## [Work to be completed]
Repeat, exactly and completely, the material that follows. Omit the pictures.

## [Provided data]
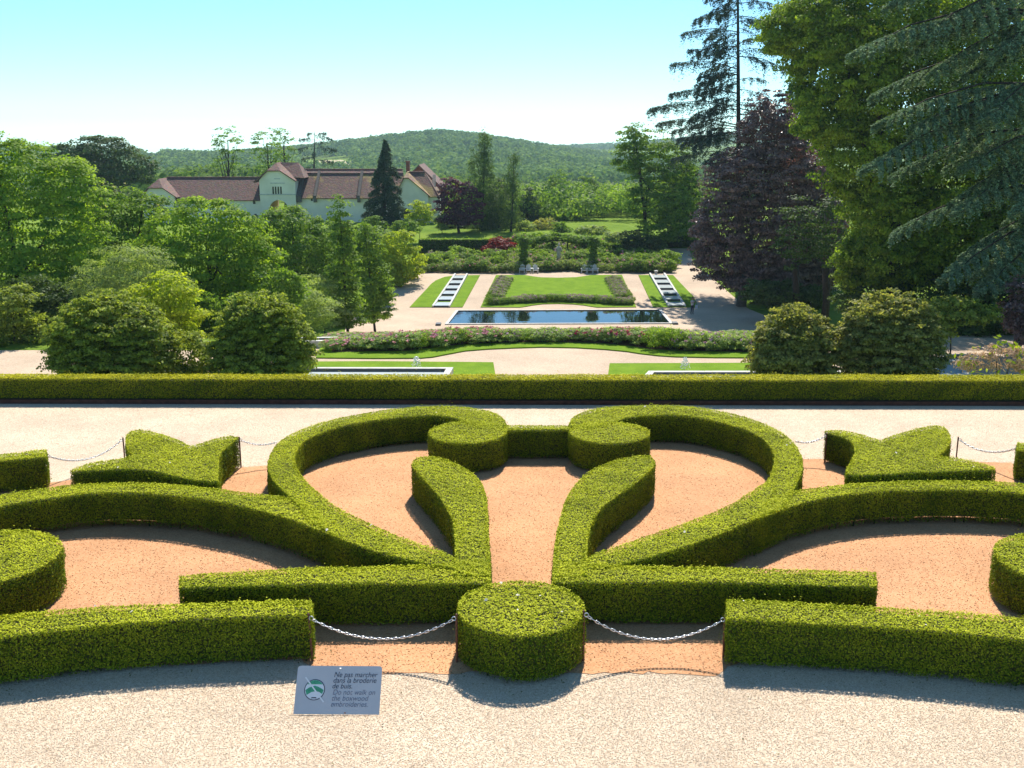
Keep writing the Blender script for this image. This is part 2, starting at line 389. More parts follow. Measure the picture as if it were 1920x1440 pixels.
lawn([(901, 577), (930, 517), (985, 517), (1000, 519.5), (1015, 521.3), (1047, 522), (1080, 521), (1095, 519), (1108, 517), (1166, 516.5), (1193, 577), (1120, 577.5),
      (1095, 573.5), (1075, 571.5), (1047, 570.5), (1018, 571.2), (998, 573.5), (975, 577.5)])
lawn([(1197, 517), (1262, 517), (1275, 531), (1300, 557), (1310, 577), (1225, 577)])
lawn([(1352, 522), (1405, 579), (1490, 588), (1570, 580), (1500, 520)])
drape('soil', gts([(622, 663), (768, 661), (795, 657), (822, 652.5), (870, 649), (914, 646.5), (975, 645), (1033, 644.5), (1090, 645.5), (1133, 647), (1185, 652), (1222, 658), (1280, 661), (1440, 664),
      (1440, 634), (1300, 631), (1040, 629), (800, 632), (650, 636), (628, 648)]), .105, M['soil'])
drape('soil', gts([(780, 508), (880, 511), (1000, 507), (1047, 505), (1100, 507), (1200, 511), (1258, 512), (1250, 480), (1000, 470), (780, 480)]), .05, M['soil'])

# ------------------------------------------------------------------ box hedges of the parterre
HH = .6
def chaikin(poly, it=1, keep=50):
    for _ in range(it):
        out = []; n = len(poly)
        for i in range(n):
            a, b, c = poly[i - 1], poly[i], poly[(i + 1) % n]
            u = (b[0] - a[0], b[1] - a[1]); w = (c[0] - b[0], c[1] - b[1])
            ang = abs(math.degrees(math.atan2(u[0] * w[1] - u[1] * w[0], u[0] * w[0] + u[1] * w[1])))
            if ang > keep: out.append(b)
            else:
                out.append((b[0] - u[0] * .25, b[1] - u[1] * .25)); out.append((b[0] + w[0] * .25, b[1] + w[1] * .25))
        poly = out
    return poly
def area2(p): return sum(p[i - 1][0] * p[i][1] - p[i][0] * p[i - 1][1] for i in range(len(p)))
def wav(P, k, seed):
    r = np.random.default_rng(seed); s = 0
    for _ in range(6):
        d = r.normal(size=3) * k; s = s + np.sin(P @ d + r.uniform(0, 6.28))
    return s / 6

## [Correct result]
Keep writing the Blender script for this image. This is part 2, starting at line 389. More parts follow. Measure the picture as if it were 1920x1440 pixels.
lawn([(901, 577), (930, 517), (985, 517), (1000, 519.5), (1015, 521.3), (1047, 522), (1080, 521), (1095, 519), (1108, 517), (1166, 516.5), (1193, 577), (1120, 577.5),
      (1095, 573.5), (1075, 571.5), (1047, 570.5), (1018, 571.2), (998, 573.5), (975, 577.5)])
lawn([(1197, 517), (1262, 517), (1275, 531), (1300, 557), (1310, 577), (1225, 577)])
lawn([(1352, 522), (1405, 579), (1490, 588), (1570, 580), (1500, 520)])
drape('soil', gts([(622, 663), (768, 661), (795, 657), (822, 652.5), (870, 649), (914, 646.5), (975, 645), (1033, 644.5), (1090, 645.5), (1133, 647), (1185, 652), (1222, 658), (1280, 661), (1440, 664),
      (1440, 634), (1300, 631), (1040, 629), (800, 632), (650, 636), (628, 648)]), .105, M['soil'])
drape('soil', gts([(780, 508), (880, 511), (1000, 507), (1047, 505), (1100, 507), (1200, 511), (1258, 512), (1250, 480), (1000, 470), (780, 480)]), .05, M['soil'])

# ------------------------------------------------------------------ box hedges of the parterre
HH = .6
def chaikin(poly, it=1, keep=50):
    for _ in range(it):
        out = []; n = len(poly)
        for i in range(n):
            a, b, c = poly[i - 1], poly[i], poly[(i + 1) % n]
            u = (b[0] - a[0], b[1] - a[1]); w = (c[0] - b[0], c[1] - b[1])
            ang = abs(math.degrees(math.atan2(u[0] * w[1] - u[1] * w[0], u[0] * w[0] + u[1] * w[1])))
            if ang > keep: out.append(b)
            else:
                out.append((b[0] - u[0] * .25, b[1] - u[1] * .25)); out.append((b[0] + w[0] * .25, b[1] + w[1] * .25))
        poly = out
    return poly
def area2(p): return sum(p[i - 1][0] * p[i][1] - p[i][0] * p[i - 1][1] for i in range(len(p)))
def wav(P, k, seed):
    r = np.random.default_rng(seed); s = 0
    for _ in range(6):
        d = r.normal(size=3) * k; s = s + np.sin(P @ d + r.uniform(0, 6.28))
    return s / 6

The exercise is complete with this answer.